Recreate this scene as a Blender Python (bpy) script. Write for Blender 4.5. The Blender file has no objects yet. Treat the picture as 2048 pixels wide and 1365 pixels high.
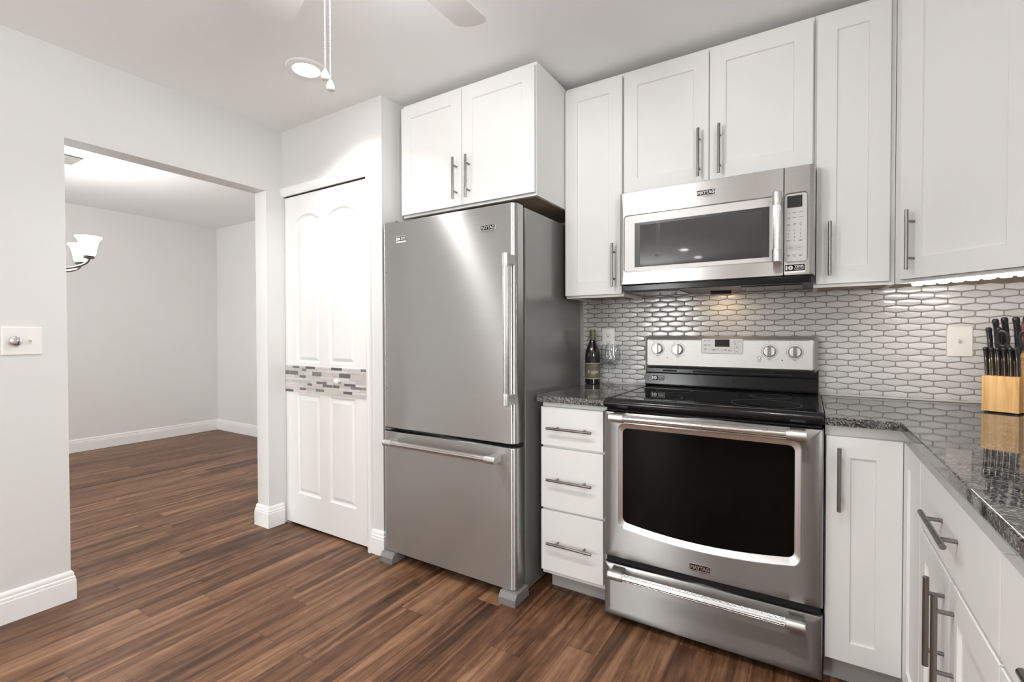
import bpy, bmesh, math, random
from math import sin, cos, pi, sqrt, radians
from mathutils import Vector, Matrix

random.seed(7)
SC = bpy.context.scene
COL = SC.collection
V = Vector

# ------------------------------------------------------------------ camera
FOCAL_PX = 955.117
cam_data = bpy.data.cameras.new('camera')
cam = bpy.data.objects.new('camera', cam_data)
COL.objects.link(cam)
YAW, PITCH, ROLL = 0.5548, -0.0145, -0.0021
fwd = V((-sin(YAW) * cos(PITCH), cos(YAW) * cos(PITCH), sin(PITCH)))
rgt = V((cos(YAW), sin(YAW), 0))
upv = rgt.cross(fwd)
r2 = rgt * cos(ROLL) + upv * sin(ROLL)
u2 = -rgt * sin(ROLL) + upv * cos(ROLL)
M = Matrix((r2, u2, -fwd)).transposed().to_4x4()
M.translation = V((0.93, -2.5363, 1.1911))
cam.matrix_world = M
cam_data.sensor_width = 36.0
cam_data.lens = FOCAL_PX * 36.0 / 2048.0
cam_data.clip_start = 0.02
SC.camera = cam

# ------------------------------------------------------------------ world, exposure
SC.view_settings.view_transform = 'Standard'
SC.view_settings.look = 'None'
SC.view_settings.gamma = 1.0
SC.view_settings.use_curve_mapping = False
SC.view_settings.exposure = -0.1
world = bpy.data.worlds.new('sky')
SC.world = world
world.use_nodes = True
bg = world.node_tree.nodes['Background']
bg.inputs[0].default_value = (0.80, 0.90, 1.0, 1)
bg.inputs[1].default_value = 1.3
SC.cycles.max_bounces = 10
SC.cycles.diffuse_bounces = 6
SC.cycles.glossy_bounces = 5
SC.cycles.transmission_bounces = 8
SC.cycles.transparent_max_bounces = 32
SC.cycles.caustics_reflective = False
SC.cycles.caustics_refractive = False
SC.cycles.sample_clamp_indirect = 6.0

# strengths of the room's lamps and of the added daylight
L_DOWN, L_FAN, L_SHADE, L_LED, L_HOOD = 20.0, 68.0, 52.0, 110.0, 40.0
W_DOWN = 7.5
W_DAY_K, W_DAY_D, W_DAY_S = 130.0, 190.0, 70.0

def day_light(name, loc, sx, sy, watts, rotz=0.0):
    l = bpy.data.lights.new(name, 'AREA')
    l.shape = 'RECTANGLE'; l.size = sx; l.size_y = sy; l.energy = watts
    l.color = (0.99, 1.0, 0.99)
    o = bpy.data.objects.new(name, l)
    COL.objects.link(o)
    o.location = loc
    o.rotation_euler = (radians(90), 0, rotz)      # shines towards +y, into the rooms
    return o
# added fill daylight at three unseen, added windows: two behind the camera, one beside
day_light('added_daylight_kitchen', (-1.4, -7.32, 1.35), 0.75, 1.9, W_DAY_K)
day_light('added_daylight_dining', (-3.6, -7.32, 1.45), 2.0, 1.6, W_DAY_D)
day_light('added_daylight_side', (1.93, -3.0, 1.60), 1.5, 1.0, W_DAY_S, radians(90))

# ------------------------------------------------------------------ materials
MATS = {}
def nt(name):
    m = bpy.data.materials.new(name); m.use_nodes = True
    t = m.node_tree
    MATS[name] = m
    return m, t, t.nodes['Principled BSDF']

def simple(name, col, rough=0.5, metal=0.0, spec=0.5, coat=0.0, emis=None, estr=0.0, noise=0.0, nscale=30.0, bump=0.0, bscale=200.0):
    m, t, p = nt(name)
    p.inputs['Base Color'].default_value = (*col, 1)
    p.inputs['Roughness'].default_value = rough
    p.inputs['Metallic'].default_value = metal
    p.inputs['Specular IOR Level'].default_value = spec
    p.inputs['Coat Weight'].default_value = coat
    if emis:
        p.inputs['Emission Color'].default_value = (*emis, 1)
        p.inputs['Emission Strength'].default_value = estr
    tc = t.nodes.new('ShaderNodeTexCoord')
    if noise > 0:
        n = t.nodes.new('ShaderNodeTexNoise'); n.inputs['Scale'].default_value = nscale; n.inputs['Detail'].default_value = 4
        t.links.new(tc.outputs['Object'], n.inputs['Vector'])
        r = t.nodes.new('ShaderNodeMix'); r.data_type = 'RGBA'
        a = [c * (1 - noise) for c in col]; b = [min(1, c * (1 + noise)) for c in col]
        r.inputs['A'].default_value = (*a, 1); r.inputs['B'].default_value = (*b, 1)
        t.links.new(n.outputs['Fac'], r.inputs['Factor'])
        t.links.new(r.outputs['Result'], p.inputs['Base Color'])
    if bump > 0:
        n = t.nodes.new('ShaderNodeTexNoise'); n.inputs['Scale'].default_value = bscale; n.inputs['Detail'].default_value = 3
        t.links.new(tc.outputs['Object'], n.inputs['Vector'])
        b = t.nodes.new('ShaderNodeBump'); b.inputs['Strength'].default_value = bump; b.inputs['Distance'].default_value = 0.002
        t.links.new(n.outputs['Fac'], b.inputs['Height'])
        t.links.new(b.outputs['Normal'], p.inputs['Normal'])
    return m

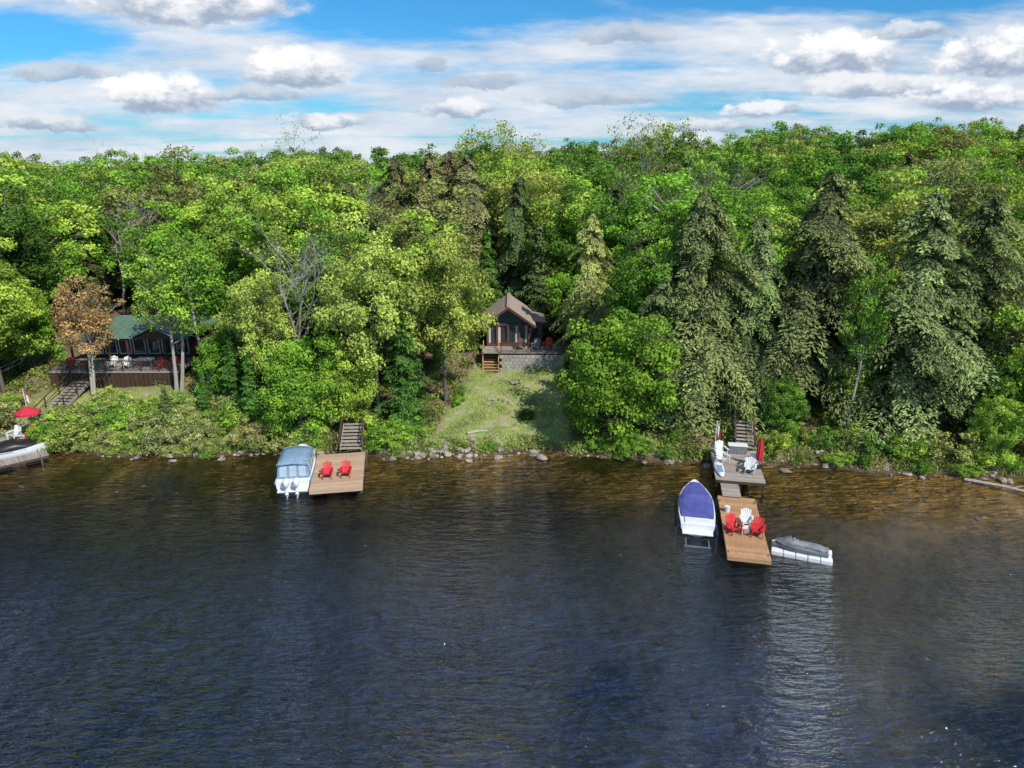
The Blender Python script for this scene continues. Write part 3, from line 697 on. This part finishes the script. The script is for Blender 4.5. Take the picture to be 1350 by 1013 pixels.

────────────────────────────────────────

Repeat the listing above from its first line through the line that contains "SC.cycles.sample_clamp_indirect = 6.0", both included, and nothing more. Drop the pictures.

▶ Result for this exercise:
Recreate this scene as a Blender Python (bpy) script. Write for Blender 4.5. The Blender file has no objects yet. Treat the picture as 2048 pixels wide and 1365 pixels high.
import bpy, bmesh, math, random
from math import sin, cos, pi, sqrt, radians
from mathutils import Vector, Matrix

random.seed(7)
SC = bpy.context.scene
COL = SC.collection
V = Vector

# ------------------------------------------------------------------ camera
FOCAL_PX = 955.117
cam_data = bpy.data.cameras.new('camera')
cam = bpy.data.objects.new('camera', cam_data)
COL.objects.link(cam)
YAW, PITCH, ROLL = 0.5548, -0.0145, -0.0021
fwd = V((-sin(YAW) * cos(PITCH), cos(YAW) * cos(PITCH), sin(PITCH)))
rgt = V((cos(YAW), sin(YAW), 0))
upv = rgt.cross(fwd)
r2 = rgt * cos(ROLL) + upv * sin(ROLL)
u2 = -rgt * sin(ROLL) + upv * cos(ROLL)
M = Matrix((r2, u2, -fwd)).transposed().to_4x4()
M.translation = V((0.93, -2.5363, 1.1911))
cam.matrix_world = M
cam_data.sensor_width = 36.0
cam_data.lens = FOCAL_PX * 36.0 / 2048.0
cam_data.clip_start = 0.02
SC.camera = cam

# ------------------------------------------------------------------ world, exposure
SC.view_settings.view_transform = 'Standard'
SC.view_settings.look = 'None'
SC.view_settings.gamma = 1.0
SC.view_settings.use_curve_mapping = False
SC.view_settings.exposure = -0.1
world = bpy.data.worlds.new('sky')
SC.world = world
world.use_nodes = True
bg = world.node_tree.nodes['Background']
bg.inputs[0].default_value = (0.80, 0.90, 1.0, 1)
bg.inputs[1].default_value = 1.3
SC.cycles.max_bounces = 10
SC.cycles.diffuse_bounces = 6
SC.cycles.glossy_bounces = 5
SC.cycles.transmission_bounces = 8
SC.cycles.transparent_max_bounces = 32
SC.cycles.caustics_reflective = False
SC.cycles.caustics_refractive = False
SC.cycles.sample_clamp_indirect = 6.0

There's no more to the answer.